If you’re like me, you’re obsessed with starting seeds. Every year I go back into the closet and get out a large paper envelope that I keep my seed packets in. I look through my options and select a few winners that I think will be good for this year’s garden. I take my time, gently putting each seed into a soil blob in a seedling tray. This will usually entertain me for a while as I check on them daily and enjoy watching the little sprouts come up.

Now that it’s April, it’s time to get those seedlings into your vegetable or flower garden (always check seed packets- some seedlings can go outdoors earlier than others). Make sure your seedlings have a few pairs of true leaves already.
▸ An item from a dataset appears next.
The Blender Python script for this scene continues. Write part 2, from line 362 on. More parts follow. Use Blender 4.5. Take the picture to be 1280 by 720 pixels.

If you started your plants indoors, prepare to “harden off.” This means preparing the plants for the fluctuations in temperature, light, and wind they will experience in the great outdoors. Start by setting the plants outdoors for a few hours and then bringing them indoors at night. After a week, they will be ready to plant.

On a windless, overcast day after the threat of frost has passed, bring your seedlings outdoors to transplant. Prepare your soil bed or garden row for the plants by turning the soil and digging a small hole for each plant. Tomatoes can be planted deeply as any buried stem will root. Other transplants should be planted in holes just slightly deeper than their root ball. Once they are in the ground, give them a good drink of water. Watch the weather for a few weeks after planting. Seedlings may need additional water to get started should the temperature turn hot. Alternatively, if the temperature dips down to 32 degrees, tender transplants may need a light cloth covering to protect them from frost damage.